The approach involves heating the press after applying the electrolyte to it, then letting the electrolyte cool under pressure. The process boosts conductivity almost 1,000 times.

“It’s the same material,” Dixit said. “You’re just changing how you make it, while improving the battery performance on a number of fronts.”

ORNL said the results demonstrate a way to process solid electrolytes at an industrial scale while providing control over their internal structure for a more reliable battery.

Knox County District Attorney General Charme Allen is releasing a new batch of episodes of her podcast, Generally Speaking.

She launched the series of informational discussions about her office's different criminal prosecution units with six episodes in 2021. After a hiatus last year (while Allen was running for re-election), it is returning with another set of episodes this year.

The first, on the office's Elder Abuse Unit, was released Monday. There will be new ones weekly for the next five weeks, on topics including the White Collar Unit, the Mental Health Unit, and sentencing.

You can find links to all of the episodes right here.


Kid A’Riffic Fun in the Park returns today for another two-month run at parks throughout the city.

The first event this season will be held 10 a.m.-1 p.m. today at Fountain City Park, 117 Hotel Road. Activities include craft making, games and more for kids ages 2-12. Admission is free, but participants should park in lots marked with Kid A’Riffic Parking signs.

Events will be held 10 a.m.-1 p.m. on Wednesdays in June and July at the following locations:

June 14: Chilhowee Park, 3301 E. Magnolia Ave.

June 21: Safety City of Knoxville, 165 S. Concord St.

June 28: Fort Kid, 1049 World’s Fair Park Drive.

July 12: Ijams Nature Center, 2915 Island Home Ave.

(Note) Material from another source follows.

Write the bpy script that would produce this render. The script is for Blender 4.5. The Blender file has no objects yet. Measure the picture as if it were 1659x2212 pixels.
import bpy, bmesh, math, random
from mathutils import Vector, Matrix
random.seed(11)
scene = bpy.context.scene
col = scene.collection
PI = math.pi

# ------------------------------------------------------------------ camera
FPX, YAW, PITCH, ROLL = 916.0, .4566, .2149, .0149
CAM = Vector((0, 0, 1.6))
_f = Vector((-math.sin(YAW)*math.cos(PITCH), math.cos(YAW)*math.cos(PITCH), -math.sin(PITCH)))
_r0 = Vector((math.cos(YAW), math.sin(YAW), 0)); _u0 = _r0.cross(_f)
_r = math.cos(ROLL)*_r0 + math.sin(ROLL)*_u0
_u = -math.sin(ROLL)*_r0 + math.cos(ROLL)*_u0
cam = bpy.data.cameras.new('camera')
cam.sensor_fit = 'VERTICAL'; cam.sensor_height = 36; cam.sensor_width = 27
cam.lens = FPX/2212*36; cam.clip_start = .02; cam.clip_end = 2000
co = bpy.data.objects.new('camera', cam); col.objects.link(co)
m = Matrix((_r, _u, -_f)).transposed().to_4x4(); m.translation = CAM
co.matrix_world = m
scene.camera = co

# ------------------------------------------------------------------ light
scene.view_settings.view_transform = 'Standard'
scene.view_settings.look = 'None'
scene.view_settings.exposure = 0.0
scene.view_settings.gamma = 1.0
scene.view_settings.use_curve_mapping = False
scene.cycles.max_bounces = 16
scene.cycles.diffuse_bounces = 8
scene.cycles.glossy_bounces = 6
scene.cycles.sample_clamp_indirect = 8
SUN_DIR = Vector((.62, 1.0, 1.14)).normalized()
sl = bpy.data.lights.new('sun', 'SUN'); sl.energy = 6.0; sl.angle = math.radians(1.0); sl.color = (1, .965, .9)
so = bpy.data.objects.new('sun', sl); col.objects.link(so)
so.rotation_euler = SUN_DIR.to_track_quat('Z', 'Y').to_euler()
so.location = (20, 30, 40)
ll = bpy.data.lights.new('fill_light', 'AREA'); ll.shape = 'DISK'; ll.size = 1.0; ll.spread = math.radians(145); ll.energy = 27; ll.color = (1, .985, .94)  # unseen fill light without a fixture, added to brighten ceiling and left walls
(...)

July 19: Lakeshore Park, 5930 Lyons View Pike.

July 26: World’s Fair Park.

You can come fishin' too! This Saturday, June 10, is Free Fishing Day from 8 a.m. to noon at the Cove at Concord Park. The event is sponsored by Knox County and the Tennessee Wildlife Resources Agency (TWRA).


It is geared toward families and children and allows those who participate to fish without a license for the day. The idea is to give young would-be anglers a chance to try out the sport.


TWRA will stock the pond with catfish prior to the event.  It also contains bluegill and bass.

It's important to learn good fishing form when you're young.